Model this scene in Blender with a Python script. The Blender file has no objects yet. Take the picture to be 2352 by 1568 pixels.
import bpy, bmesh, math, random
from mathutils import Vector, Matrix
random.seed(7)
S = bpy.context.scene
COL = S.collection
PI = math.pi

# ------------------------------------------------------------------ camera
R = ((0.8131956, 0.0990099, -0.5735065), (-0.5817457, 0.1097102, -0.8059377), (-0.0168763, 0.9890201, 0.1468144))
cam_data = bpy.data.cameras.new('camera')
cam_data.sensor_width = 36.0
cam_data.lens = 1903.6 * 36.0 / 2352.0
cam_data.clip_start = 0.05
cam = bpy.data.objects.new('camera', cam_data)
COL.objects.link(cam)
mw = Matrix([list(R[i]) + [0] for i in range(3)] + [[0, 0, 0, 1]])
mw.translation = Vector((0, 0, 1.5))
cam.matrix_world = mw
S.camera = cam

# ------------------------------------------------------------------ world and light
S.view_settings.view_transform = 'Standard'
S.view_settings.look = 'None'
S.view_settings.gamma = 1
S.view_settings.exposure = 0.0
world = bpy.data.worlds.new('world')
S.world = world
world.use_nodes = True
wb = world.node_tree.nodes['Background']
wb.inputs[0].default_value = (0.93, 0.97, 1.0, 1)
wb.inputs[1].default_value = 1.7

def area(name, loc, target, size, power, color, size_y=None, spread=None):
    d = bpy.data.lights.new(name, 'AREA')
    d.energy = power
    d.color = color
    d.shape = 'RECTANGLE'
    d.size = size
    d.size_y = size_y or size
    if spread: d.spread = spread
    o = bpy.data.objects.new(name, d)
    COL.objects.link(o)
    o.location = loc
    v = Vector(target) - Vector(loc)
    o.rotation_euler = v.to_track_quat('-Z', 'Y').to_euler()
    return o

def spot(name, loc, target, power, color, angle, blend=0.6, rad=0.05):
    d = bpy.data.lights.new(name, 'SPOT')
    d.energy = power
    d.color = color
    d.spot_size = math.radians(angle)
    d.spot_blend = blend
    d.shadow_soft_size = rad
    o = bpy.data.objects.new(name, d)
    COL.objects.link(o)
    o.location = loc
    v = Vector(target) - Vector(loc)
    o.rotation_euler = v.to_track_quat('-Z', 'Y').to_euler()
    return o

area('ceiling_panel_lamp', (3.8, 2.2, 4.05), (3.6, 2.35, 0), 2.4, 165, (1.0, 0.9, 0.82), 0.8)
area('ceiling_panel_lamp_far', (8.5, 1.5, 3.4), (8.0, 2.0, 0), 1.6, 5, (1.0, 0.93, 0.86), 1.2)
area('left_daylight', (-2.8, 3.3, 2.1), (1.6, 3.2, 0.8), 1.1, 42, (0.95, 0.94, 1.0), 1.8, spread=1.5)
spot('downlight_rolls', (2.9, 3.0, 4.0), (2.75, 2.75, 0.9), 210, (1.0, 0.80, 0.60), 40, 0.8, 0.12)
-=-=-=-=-
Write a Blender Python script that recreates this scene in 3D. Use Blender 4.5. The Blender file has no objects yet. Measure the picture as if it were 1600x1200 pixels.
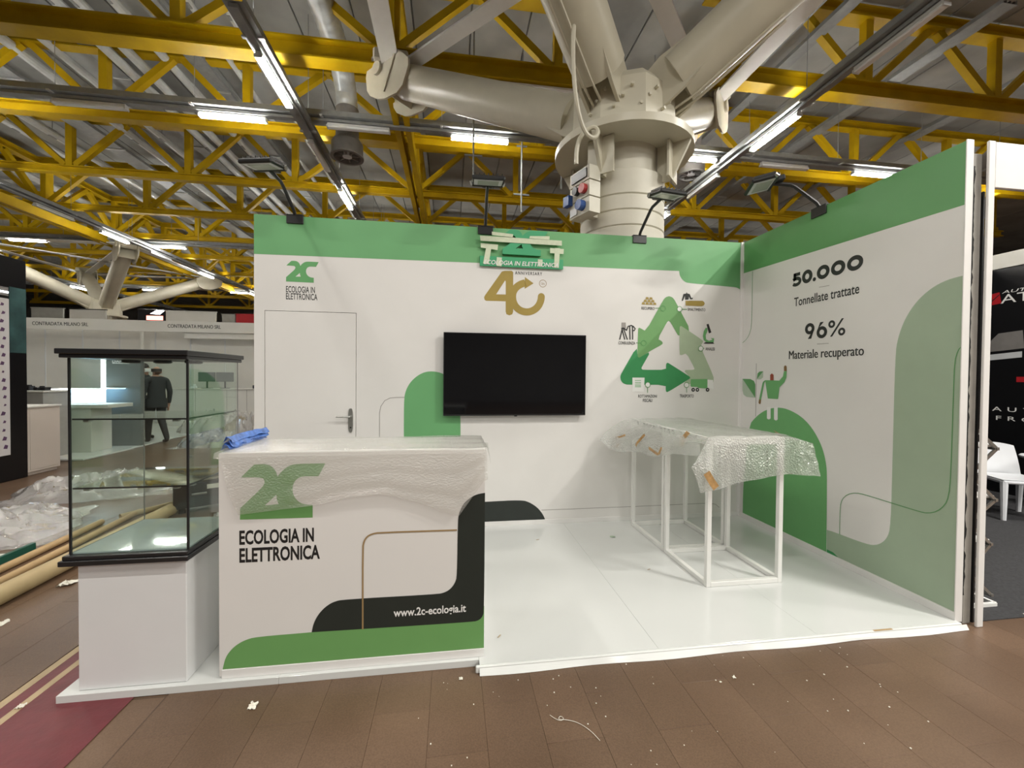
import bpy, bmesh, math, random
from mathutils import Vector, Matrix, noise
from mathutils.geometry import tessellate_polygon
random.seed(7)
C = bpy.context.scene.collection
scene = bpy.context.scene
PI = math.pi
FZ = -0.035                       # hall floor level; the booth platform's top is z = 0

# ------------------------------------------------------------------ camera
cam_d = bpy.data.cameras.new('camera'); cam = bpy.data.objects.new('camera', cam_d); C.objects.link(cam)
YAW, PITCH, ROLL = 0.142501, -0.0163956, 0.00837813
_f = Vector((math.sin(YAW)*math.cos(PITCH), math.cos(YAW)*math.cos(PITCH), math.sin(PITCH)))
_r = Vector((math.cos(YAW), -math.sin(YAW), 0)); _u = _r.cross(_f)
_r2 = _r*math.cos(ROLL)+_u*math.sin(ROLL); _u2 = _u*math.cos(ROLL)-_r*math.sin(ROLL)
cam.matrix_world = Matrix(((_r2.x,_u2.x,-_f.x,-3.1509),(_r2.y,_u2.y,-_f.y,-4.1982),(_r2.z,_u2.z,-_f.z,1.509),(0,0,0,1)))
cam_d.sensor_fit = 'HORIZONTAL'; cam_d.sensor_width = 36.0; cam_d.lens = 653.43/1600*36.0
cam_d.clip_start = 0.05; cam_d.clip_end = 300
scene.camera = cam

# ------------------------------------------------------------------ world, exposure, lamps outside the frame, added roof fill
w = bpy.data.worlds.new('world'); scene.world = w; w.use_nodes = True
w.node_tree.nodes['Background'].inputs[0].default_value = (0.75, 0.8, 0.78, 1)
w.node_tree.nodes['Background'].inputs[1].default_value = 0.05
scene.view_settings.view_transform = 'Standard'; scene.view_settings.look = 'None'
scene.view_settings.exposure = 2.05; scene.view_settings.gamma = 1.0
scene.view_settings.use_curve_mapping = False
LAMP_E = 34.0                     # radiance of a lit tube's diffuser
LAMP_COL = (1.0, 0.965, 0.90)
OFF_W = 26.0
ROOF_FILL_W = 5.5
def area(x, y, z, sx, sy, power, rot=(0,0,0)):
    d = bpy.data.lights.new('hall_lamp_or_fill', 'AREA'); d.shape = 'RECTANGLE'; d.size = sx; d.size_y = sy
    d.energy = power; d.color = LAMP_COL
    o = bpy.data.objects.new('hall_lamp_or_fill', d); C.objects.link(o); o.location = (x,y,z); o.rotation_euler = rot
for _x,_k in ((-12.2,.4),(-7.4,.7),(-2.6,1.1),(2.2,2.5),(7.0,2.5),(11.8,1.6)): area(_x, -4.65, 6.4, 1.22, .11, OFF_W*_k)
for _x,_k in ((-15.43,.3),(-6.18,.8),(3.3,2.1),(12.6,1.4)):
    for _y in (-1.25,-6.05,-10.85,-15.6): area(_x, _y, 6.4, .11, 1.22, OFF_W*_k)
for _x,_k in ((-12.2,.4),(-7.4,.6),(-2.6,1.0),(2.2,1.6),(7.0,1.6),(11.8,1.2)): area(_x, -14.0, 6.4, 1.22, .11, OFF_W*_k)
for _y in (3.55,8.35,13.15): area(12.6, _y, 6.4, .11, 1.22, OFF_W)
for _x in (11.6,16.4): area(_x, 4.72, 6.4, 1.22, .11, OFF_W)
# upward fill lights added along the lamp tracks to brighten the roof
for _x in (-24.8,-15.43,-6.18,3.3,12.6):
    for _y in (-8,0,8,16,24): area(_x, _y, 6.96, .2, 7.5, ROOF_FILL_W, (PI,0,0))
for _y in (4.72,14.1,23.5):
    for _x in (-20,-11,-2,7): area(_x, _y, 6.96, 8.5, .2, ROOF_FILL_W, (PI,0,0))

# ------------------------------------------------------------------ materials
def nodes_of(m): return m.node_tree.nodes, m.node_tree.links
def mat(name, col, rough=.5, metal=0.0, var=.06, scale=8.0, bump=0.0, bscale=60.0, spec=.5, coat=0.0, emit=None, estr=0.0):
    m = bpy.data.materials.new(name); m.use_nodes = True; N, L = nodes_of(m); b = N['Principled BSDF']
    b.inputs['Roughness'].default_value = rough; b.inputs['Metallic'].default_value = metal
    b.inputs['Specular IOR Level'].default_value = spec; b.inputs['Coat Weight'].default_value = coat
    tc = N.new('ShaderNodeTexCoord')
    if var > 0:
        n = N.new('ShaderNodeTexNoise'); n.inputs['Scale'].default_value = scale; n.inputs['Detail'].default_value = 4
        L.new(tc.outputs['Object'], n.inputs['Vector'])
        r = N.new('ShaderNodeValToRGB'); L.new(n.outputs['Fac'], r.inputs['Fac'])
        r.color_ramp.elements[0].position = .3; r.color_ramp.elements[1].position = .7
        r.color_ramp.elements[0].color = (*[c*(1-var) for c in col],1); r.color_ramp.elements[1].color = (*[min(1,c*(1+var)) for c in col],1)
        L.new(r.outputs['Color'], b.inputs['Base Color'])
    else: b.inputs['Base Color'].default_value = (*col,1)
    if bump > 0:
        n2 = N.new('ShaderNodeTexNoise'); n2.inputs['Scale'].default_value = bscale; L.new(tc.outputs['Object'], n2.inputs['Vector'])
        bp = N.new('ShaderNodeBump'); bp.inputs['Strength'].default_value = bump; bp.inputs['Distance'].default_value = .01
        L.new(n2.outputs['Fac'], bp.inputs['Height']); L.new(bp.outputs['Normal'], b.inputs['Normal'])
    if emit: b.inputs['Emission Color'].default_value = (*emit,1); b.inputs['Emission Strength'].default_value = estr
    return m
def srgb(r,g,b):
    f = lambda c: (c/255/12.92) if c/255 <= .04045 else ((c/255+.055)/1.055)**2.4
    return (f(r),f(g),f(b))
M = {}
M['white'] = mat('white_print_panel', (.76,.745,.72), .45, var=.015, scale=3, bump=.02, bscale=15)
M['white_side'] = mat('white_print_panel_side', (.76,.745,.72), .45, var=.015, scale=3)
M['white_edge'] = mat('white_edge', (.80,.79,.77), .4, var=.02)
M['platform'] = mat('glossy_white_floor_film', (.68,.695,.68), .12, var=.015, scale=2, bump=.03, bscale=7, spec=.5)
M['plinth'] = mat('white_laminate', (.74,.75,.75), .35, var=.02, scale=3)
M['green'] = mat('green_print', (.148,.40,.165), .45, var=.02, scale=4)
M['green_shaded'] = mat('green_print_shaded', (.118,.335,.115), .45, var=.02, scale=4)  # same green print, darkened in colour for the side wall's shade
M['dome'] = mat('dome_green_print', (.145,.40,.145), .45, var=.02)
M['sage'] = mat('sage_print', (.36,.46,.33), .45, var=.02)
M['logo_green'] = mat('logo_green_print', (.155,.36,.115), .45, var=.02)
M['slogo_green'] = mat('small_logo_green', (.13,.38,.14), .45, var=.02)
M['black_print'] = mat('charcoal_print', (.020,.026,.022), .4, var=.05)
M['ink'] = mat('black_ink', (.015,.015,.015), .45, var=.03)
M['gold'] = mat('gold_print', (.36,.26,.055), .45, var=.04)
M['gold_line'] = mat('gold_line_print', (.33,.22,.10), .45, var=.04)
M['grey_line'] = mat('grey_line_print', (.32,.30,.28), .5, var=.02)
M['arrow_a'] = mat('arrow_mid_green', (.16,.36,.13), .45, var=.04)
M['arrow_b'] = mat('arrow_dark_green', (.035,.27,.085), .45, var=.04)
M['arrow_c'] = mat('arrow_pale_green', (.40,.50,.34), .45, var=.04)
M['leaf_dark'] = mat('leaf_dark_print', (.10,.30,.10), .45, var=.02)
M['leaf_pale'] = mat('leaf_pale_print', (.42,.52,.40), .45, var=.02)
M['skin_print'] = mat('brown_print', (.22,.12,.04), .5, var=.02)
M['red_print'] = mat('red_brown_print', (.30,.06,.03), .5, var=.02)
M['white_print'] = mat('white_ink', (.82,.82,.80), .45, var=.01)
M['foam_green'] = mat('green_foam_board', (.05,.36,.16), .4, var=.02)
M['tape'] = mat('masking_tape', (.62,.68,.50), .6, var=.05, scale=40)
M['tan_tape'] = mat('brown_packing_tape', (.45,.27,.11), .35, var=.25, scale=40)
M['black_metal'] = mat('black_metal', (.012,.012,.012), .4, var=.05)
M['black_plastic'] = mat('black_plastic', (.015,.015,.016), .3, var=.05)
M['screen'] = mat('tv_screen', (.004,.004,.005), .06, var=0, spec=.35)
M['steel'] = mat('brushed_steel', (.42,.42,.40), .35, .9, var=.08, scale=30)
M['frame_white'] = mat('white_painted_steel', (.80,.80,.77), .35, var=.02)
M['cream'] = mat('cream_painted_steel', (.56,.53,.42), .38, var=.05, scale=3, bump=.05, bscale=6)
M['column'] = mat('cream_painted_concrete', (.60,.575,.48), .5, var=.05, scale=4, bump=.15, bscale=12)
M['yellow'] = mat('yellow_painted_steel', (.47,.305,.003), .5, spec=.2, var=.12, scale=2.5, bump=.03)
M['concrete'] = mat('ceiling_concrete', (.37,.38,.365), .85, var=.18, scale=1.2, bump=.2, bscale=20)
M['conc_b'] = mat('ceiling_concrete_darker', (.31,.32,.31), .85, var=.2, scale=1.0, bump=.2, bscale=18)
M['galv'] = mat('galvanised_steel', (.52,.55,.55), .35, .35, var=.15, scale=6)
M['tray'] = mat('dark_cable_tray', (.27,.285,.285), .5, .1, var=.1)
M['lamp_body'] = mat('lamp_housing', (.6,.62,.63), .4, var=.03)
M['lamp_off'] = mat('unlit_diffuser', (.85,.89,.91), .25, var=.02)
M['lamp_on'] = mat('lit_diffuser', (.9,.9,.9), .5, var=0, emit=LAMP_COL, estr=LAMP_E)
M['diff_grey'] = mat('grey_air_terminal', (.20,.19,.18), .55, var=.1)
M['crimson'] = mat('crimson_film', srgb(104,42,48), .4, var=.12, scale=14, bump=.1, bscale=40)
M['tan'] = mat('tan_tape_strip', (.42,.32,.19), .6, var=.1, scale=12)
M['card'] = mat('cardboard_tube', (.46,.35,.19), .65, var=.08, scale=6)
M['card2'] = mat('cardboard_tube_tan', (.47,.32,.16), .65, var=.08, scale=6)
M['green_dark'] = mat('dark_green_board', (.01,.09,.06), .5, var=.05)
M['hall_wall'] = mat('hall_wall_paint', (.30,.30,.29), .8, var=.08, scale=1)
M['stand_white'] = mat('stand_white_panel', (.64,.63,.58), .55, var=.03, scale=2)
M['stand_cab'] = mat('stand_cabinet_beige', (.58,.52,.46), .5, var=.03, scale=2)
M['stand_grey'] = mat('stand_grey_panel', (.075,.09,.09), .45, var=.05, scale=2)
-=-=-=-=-
#### Problem to work on
Transcribe, exactly as written, the lines starting at the one with "Write a Blender" and ending at the one with "scene.camera = cam", and nothing more. Pictures are not part of the copy.

#### Output of the exercise
Write a Blender Python script that recreates this scene in 3D. Use Blender 4.5. The Blender file has no objects yet. Measure the picture as if it were 1600x1200 pixels.
import bpy, bmesh, math, random
from mathutils import Vector, Matrix, noise
from mathutils.geometry import tessellate_polygon
random.seed(7)
C = bpy.context.scene.collection
scene = bpy.context.scene
PI = math.pi
FZ = -0.035                       # hall floor level; the booth platform's top is z = 0

# ------------------------------------------------------------------ camera
cam_d = bpy.data.cameras.new('camera'); cam = bpy.data.objects.new('camera', cam_d); C.objects.link(cam)
YAW, PITCH, ROLL = 0.142501, -0.0163956, 0.00837813
_f = Vector((math.sin(YAW)*math.cos(PITCH), math.cos(YAW)*math.cos(PITCH), math.sin(PITCH)))
_r = Vector((math.cos(YAW), -math.sin(YAW), 0)); _u = _r.cross(_f)
_r2 = _r*math.cos(ROLL)+_u*math.sin(ROLL); _u2 = _u*math.cos(ROLL)-_r*math.sin(ROLL)
cam.matrix_world = Matrix(((_r2.x,_u2.x,-_f.x,-3.1509),(_r2.y,_u2.y,-_f.y,-4.1982),(_r2.z,_u2.z,-_f.z,1.509),(0,0,0,1)))
cam_d.sensor_fit = 'HORIZONTAL'; cam_d.sensor_width = 36.0; cam_d.lens = 653.43/1600*36.0
cam_d.clip_start = 0.05; cam_d.clip_end = 300
scene.camera = cam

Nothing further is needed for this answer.